Scaling up the faming enterprise as each son returned has enabled the Morelands to compensate them accordingly. “They also get an annual bonus and equity in the operation,” Matt says. 

2. LET YOUR LEADERS LEAD. “I quickly learned as we’ve grown there’s only so much I can do. I can guide, but I can’t be a control freak,” Moreland says. 

How that plays out: each son leads in their respective areas of expertise, and then he and the farm’s eight employees provide support as needed.

“We meet as a group every Monday morning to look at what needs to be done in the week ahead, make assignments and then modify them as necessary,” he says. 

Don’t underestimate the value of having clearly defined roles and accountability when children return to the farm, suggests Rena Striegel, president of Transition Point Business Advisors. 

“Create a template to delegate responsibility and build in accountability to develop the next generation of leaders,” she advises. 

3. CARVE OUT YOUR ROLE. Moreland functions as the managing partner in the operation, overseeing the cash flow for the farm as well as the big-picture direction for the operation. He also takes the lead on lender, landlord and Farm Service Agency (FSA) relationships. 

4. HARNESS HELP FROM EXPERTS TO CREATE PLANS. “The investment of good counsel is minimal compared to the cost of mistakes,” says Kitt Tovar Jensen, staff attorney at the Iowa State University Center for Agricultural Law and Taxation. 

Moreland knew, even with professional counsel, mistakes can be made.
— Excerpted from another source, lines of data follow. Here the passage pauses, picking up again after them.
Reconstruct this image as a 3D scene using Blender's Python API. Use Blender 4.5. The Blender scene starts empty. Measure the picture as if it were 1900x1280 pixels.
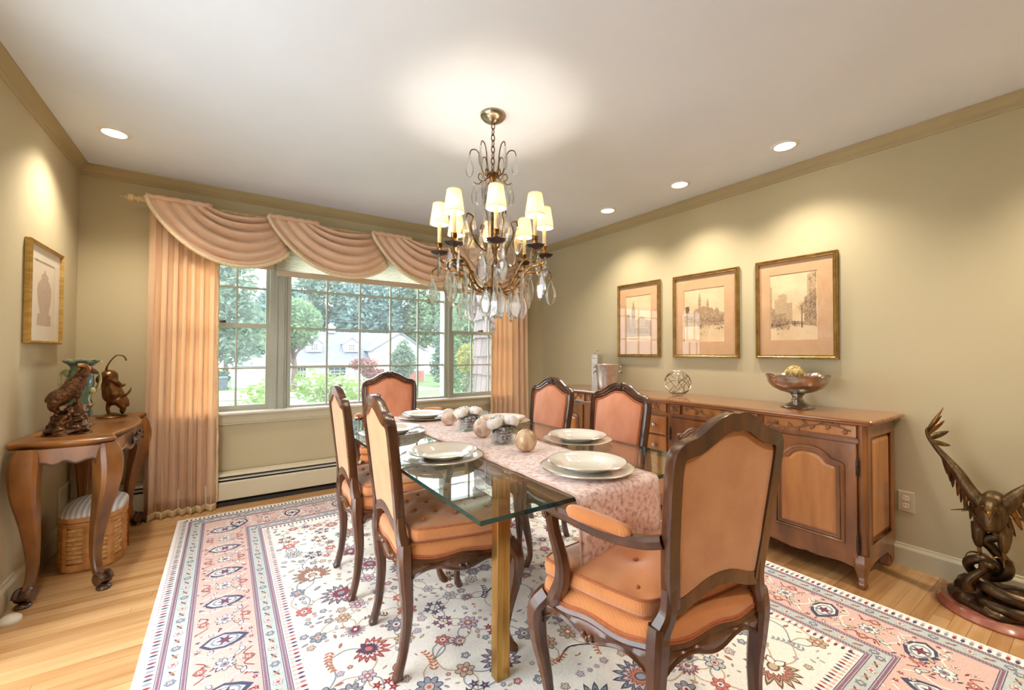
import bpy, bmesh, math, random
from mathutils import Vector, Matrix
pi = math.pi; sin = math.sin; cos = math.cos
S = bpy.context.scene; COL = S.collection
# ---------------------------------------------------------------- camera
HC = 1.175
def cam_setup():
    yaw, pitch, roll = math.radians(34.345), math.radians(1.0754), math.radians(.204)
    f = Vector((sin(yaw)*cos(pitch), cos(yaw)*cos(pitch), sin(pitch)))
    r = Vector((cos(yaw), -sin(yaw), 0)); u = r.cross(f)
    r2 = cos(roll)*r+sin(roll)*u; u2 = -sin(roll)*r+cos(roll)*u
    cd = bpy.data.cameras.new('camera'); cd.sensor_width = 36; cd.lens = 36*778.08/1900; cd.clip_start = .05; cd.clip_end = 400
    c = bpy.data.objects.new('camera', cd); COL.objects.link(c)
    M = Matrix((r2, u2, -f)).transposed().to_4x4(); M.translation = (0, 0, HC)
    c.matrix_world = M; S.camera = c
cam_setup()
# ---------------------------------------------------------------- world, sun, exposure
W = bpy.data.worlds.new('overcast_sky'); S.world = W; W.use_nodes = True
nt = W.node_tree; bg = nt.nodes['Background']
tc = nt.nodes.new('ShaderNodeTexCoord'); sx = nt.nodes.new('ShaderNodeSeparateXYZ'); rp = nt.nodes.new('ShaderNodeValToRGB')
nt.links.new(tc.outputs['Generated'], sx.inputs[0]); nt.links.new(sx.outputs['Z'], rp.inputs[0]); nt.links.new(rp.outputs[0], bg.inputs[0])
rp.color_ramp.elements[0].color = (.93, .97, 1, 1); rp.color_ramp.elements[1].color = (.74, .86, 1, 1)
bg.inputs[1].default_value = 3.2
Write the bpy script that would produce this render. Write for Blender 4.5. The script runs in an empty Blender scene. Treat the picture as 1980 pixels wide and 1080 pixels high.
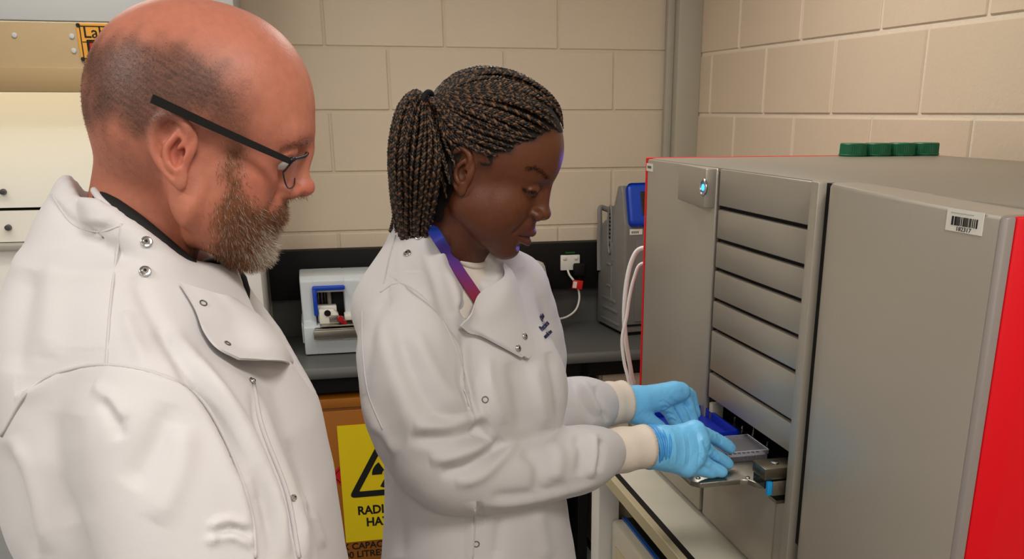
import bpy, bmesh, math, random
import numpy as np
from mathutils import Vector, Matrix

# ------------------------------------------------------------------ camera, world, light, exposure
SC = bpy.context.scene
COL = SC.collection
CAM_Z = 1.75
FPX, PPX, PPY, HORY = 1881.0, 1078.0, 880.0, 215.0       # focal length and principal point (photo is an off-centre crop)
PITCH = math.atan((PPY - HORY) / FPX)
cam_d = bpy.data.cameras.new('camera'); cam = bpy.data.objects.new('camera', cam_d); COL.objects.link(cam)
cam.location = (0, 0, CAM_Z); cam.rotation_euler = (math.pi/2 - PITCH, 0, 0)
cam_d.sensor_width = 36; cam_d.lens = 36*FPX/1980
cam_d.shift_x = (990-PPX)/1980; cam_d.shift_y = (PPY-540)/1980
cam_d.clip_start = 0.02
SC.camera = cam
world = bpy.data.worlds.new('world'); SC.world = world; world.use_nodes = True
world.node_tree.nodes['Background'].inputs[0].default_value = (1.0, 0.93, 0.85, 1)
world.node_tree.nodes['Background'].inputs[1].default_value = 0.10
SC.view_settings.view_transform = 'Standard'; SC.view_settings.look = 'None'
SC.view_settings.gamma = 1.0; SC.view_settings.use_curve_mapping = False
SC.view_settings.exposure = 0.0
LAMP_W = 16.5                                             # watts per ceiling panel
LAMPS = [(-1.45, .08, 1.2), (0.5, .1, 1.2), (-1.3, 2.7, .6), (0.15, 2.6, .7), (-1.6, -1.6, 1.0), (0.3, -1.6, 1.1)]
CEIL = 2.7
random.seed(7)
rng = np.random.default_rng(7)

# ------------------------------------------------------------------ helpers
CF = np.array([0, math.cos(PITCH), -math.sin(PITCH)]); CU = np.array([0, math.sin(PITCH), math.cos(PITCH)])
CR = np.array([1.0, 0, 0]); CC = np.array([0, 0, CAM_Z])
def ray(px, py): return CF + (px-PPX)/FPX*CR - (py-PPY)/FPX*CU
def P(px, py, Y): d = ray(px, py); return CC + d*(Y/d[1])                  # photo pixel at world depth Y
def PZ(px, py, Z): d = ray(px, py); return CC + d*((Z-CAM_Z)/d[2])
def PP(px, py, p0, n): d = ray(px, py); return CC + d*(np.dot(np.subtract(p0, CC), n)/np.dot(d, n))
def proj(V):
    q = np.asarray(V) - CC; z = q@CF
    return PPX + FPX*(q@CR)/z, PPY - FPX*(q@CU)/z
def lin(c):
    c = np.array(c[:3], float)/255.0
    return tuple(np.where(c <= .04045, c/12.92, ((c+.055)/1.055)**2.4)) + (1.0,)

def mat(name, rgb, rough=.5, metal=0, spec=.5, noise=0, nscale=20, bump=0, bscale=60, coat=0, trans=0, ior=1.45, emit=None, estr=0, attr=None, sss=0, sssc=None, sheen=0, detail=4):
    m = bpy.data.materials.new(name); m.use_nodes = True
    nt = m.node_tree; b = nt.nodes['Principled BSDF']
    b.inputs['Base Color'].default_value = lin(rgb); b.inputs['Roughness'].default_value = rough
    b.inputs['Metallic'].default_value = metal; b.inputs['Specular IOR Level'].default_value = spec
    b.inputs['Coat Weight'].default_value = coat; b.inputs['Transmission Weight'].default_value = trans
    b.inputs['IOR'].default_value = ior; b.inputs['Sheen Weight'].default_value = sheen
    if sss:
        b.inputs['Subsurface Weight'].default_value = sss; b.inputs['Subsurface Scale'].default_value = .008
        b.inputs['Subsurface Radius'].default_value = sssc or (1, .35, .2)
    if emit:
        b.inputs['Emission Color'].default_value = lin(emit); b.inputs['Emission Strength'].default_value = estr
    tc = nt.nodes.new('ShaderNodeTexCoord')
    col_out = None
    if attr:
        a = nt.nodes.new('ShaderNodeAttribute'); a.attribute_name = attr; col_out = a.outputs['Color']
    if noise:
        n = nt.nodes.new('ShaderNodeTexNoise'); n.inputs['Scale'].default_value = nscale; n.inputs['Detail'].default_value = detail
        nt.links.new(tc.outputs['Object'], n.inputs['Vector'])
        r = nt.nodes.new('ShaderNodeMapRange'); r.inputs[1].default_value = .3; r.inputs[2].default_value = .7
        r.inputs[3].default_value = 1-noise; r.inputs[4].default_value = 1+noise
        nt.links.new(n.outputs['Fac'], r.inputs[0])
        mx = nt.nodes.new('ShaderNodeMix'); mx.data_type = 'RGBA'; mx.blend_type = 'MULTIPLY'; mx.inputs[0].default_value = 1
        if col_out: nt.links.new(col_out, mx.inputs[6])
        else: mx.inputs[6].default_value = lin(rgb)
        nt.links.new(r.outputs[0], mx.inputs[7]); col_out = mx.outputs[2]
    if col_out: nt.links.new(col_out, b.inputs['Base Color'])
    if bump:
        n = nt.nodes.new('ShaderNodeTexNoise'); n.inputs['Scale'].default_value = bscale; n.inputs['Detail'].default_value = 6
        nt.links.new(tc.outputs['Object'], n.inputs['Vector'])
        bp = nt.nodes.new('ShaderNodeBump'); bp.inputs['Strength'].default_value = bump; bp.inputs['Distance'].default_value = .004
        nt.links.new(n.outputs['Fac'], bp.inputs['Height']); nt.links.new(bp.outputs[0], b.inputs['Normal'])
    return m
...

His solution: “Vet your plans with key individuals and organizations. For financial planning, you have to consider the accounting side of things as well as the legal components, and it can be challenging to understand what might work for the FSA, as well as for your accountant and even the IRS,” he says.

Some key questions Moreland asks of experts: What do you think of our plan? How can we make it better? What else should we do?